SUBESTIMAR O PAPEL DOS PAÍSES
SOCIALISTAS OBSCURECE A CONTRADIÇÃO CAPITALISMO x SOCIALISMO
Não enxergar o protagonismo dos
países socialistas, em especial da China, no mundo de hoje e
subestimar o seu papel no surgimento de um mundo multipolar –
debitando isso ao “desenvolvimento desigual do capitalismo” – leva o
nosso PR a ignorar a contradição entre o capitalismo e socialismo,
que surgiu com a vitória da revolução socialista na Rússia e que
persistirá enquanto existir o socialismo.
O ponto 3 do PR afirma: “O
contexto atual é marcado pelo desenvolvimento da crise sistêmica
do capitalismo – especialmente com a perda de dinamismo das
economias dos Estados Unidos, da União Europeia e do Japão [...]
em contraste com o dinamismo da Ásia, notadamente de China,
Vietnã e Índia”. Aqui, dois países socialistas – China e
Vietnã – são colocados no “bloco” do capitalismo asiático, “mais
dinâmico”, lado a lado com a Índia capitalista.

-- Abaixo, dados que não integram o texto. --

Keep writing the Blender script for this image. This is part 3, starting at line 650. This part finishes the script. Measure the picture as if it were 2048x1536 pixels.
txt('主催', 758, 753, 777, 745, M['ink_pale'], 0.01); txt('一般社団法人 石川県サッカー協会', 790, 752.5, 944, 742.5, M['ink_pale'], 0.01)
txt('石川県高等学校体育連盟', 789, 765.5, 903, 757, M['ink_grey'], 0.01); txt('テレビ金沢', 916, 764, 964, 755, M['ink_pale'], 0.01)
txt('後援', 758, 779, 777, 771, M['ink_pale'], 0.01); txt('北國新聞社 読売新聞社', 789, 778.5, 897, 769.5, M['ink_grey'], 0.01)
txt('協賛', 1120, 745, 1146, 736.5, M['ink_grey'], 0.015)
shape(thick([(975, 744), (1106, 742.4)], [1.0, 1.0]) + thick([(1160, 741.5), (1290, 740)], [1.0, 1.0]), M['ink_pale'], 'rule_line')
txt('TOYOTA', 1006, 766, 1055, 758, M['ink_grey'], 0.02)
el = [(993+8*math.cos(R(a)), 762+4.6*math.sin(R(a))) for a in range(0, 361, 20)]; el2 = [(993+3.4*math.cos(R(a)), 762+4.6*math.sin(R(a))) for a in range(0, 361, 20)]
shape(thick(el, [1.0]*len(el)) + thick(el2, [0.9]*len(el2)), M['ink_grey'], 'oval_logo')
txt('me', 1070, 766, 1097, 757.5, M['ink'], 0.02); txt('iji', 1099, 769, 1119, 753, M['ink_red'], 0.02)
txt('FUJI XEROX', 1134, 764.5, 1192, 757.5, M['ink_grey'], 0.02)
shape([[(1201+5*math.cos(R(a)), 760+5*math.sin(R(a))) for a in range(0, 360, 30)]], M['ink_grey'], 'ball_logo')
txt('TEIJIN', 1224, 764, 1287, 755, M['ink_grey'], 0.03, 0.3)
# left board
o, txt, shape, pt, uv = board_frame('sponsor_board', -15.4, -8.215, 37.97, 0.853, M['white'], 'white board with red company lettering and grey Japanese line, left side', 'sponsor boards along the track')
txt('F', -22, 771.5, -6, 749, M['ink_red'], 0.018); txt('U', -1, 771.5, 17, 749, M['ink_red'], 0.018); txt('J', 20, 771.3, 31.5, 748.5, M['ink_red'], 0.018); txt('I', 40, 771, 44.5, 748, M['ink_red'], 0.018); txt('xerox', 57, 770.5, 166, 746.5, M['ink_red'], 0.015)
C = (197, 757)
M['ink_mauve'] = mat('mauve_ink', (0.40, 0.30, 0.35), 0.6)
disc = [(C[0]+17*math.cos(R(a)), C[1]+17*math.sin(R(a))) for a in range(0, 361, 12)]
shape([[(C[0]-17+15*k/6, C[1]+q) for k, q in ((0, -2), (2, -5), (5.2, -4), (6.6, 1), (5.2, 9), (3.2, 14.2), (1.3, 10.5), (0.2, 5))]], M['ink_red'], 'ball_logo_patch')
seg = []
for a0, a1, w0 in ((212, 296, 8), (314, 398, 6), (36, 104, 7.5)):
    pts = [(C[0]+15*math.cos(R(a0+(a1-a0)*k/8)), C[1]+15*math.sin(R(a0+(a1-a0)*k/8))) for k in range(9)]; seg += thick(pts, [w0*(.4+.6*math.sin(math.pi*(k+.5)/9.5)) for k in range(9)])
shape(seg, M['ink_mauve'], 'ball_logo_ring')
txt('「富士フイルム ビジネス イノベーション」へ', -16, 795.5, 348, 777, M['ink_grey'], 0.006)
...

Ora, o dinamismo da
China e do Vietnã, não decorre da sua posição geográfica e sim do
seu caráter socialista!
No ponto 16 do PR é dito que existe
uma “tendência estrutural à perda de dinamismo econômico e de
poder relativo dos países capitalistas centrais [...] e da
ascensão de novos polos mais dinâmicos em países de
desenvolvimento capitalista tardio [...]. Isso se comprova
pelos exemplos do dinamismo da China e do Vietnã [...].”
Alguém pode alegar que em seguida é feita a ressalva de que esses
dois países têm um “desenvolvimento socialista”. Mas essa
“ressalva” é incapaz de anular a afirmação principal de que a China
e o Vietnã comprovam o maior dinamismo “de países de
desenvolvimento capitalista tardio”.
Se considerarmos as quatro
contradições fundamentais de nossa época – capital x trabalho,
nações imperialistas x nações oprimidas, capitalismo x socialismo e
as contradições interimperialistas – veremos que a contradição entre
o capitalismo e o socialismo não é analisada em nenhum ponto do
nosso PR, enquanto as demais o são.
Quando o Secretário de Estado dos
EUA, Marco Rúbio, afirma que o Partido Comunista da China é o grande
inimigo, quando os EUA fazem de tudo para estrangular Cuba
socialista – que não é um adversário geopolítico –, quando ameaçam
permanentemente destruir a Coreia do Norte, quando atacam o BRICS –
hegemonizado pela China e que inclui outros dois países socialistas,
Vietnã e Cuba – é a contradição entre o capitalismo e o socialismo
que está se manifestando e é percebida pelos EUA como fundamental!
Impõe-se corrigir estas lacunas no
nosso Projeto de Resolução, que acerta nas demais questões na sua
análise sobre a situação internacional.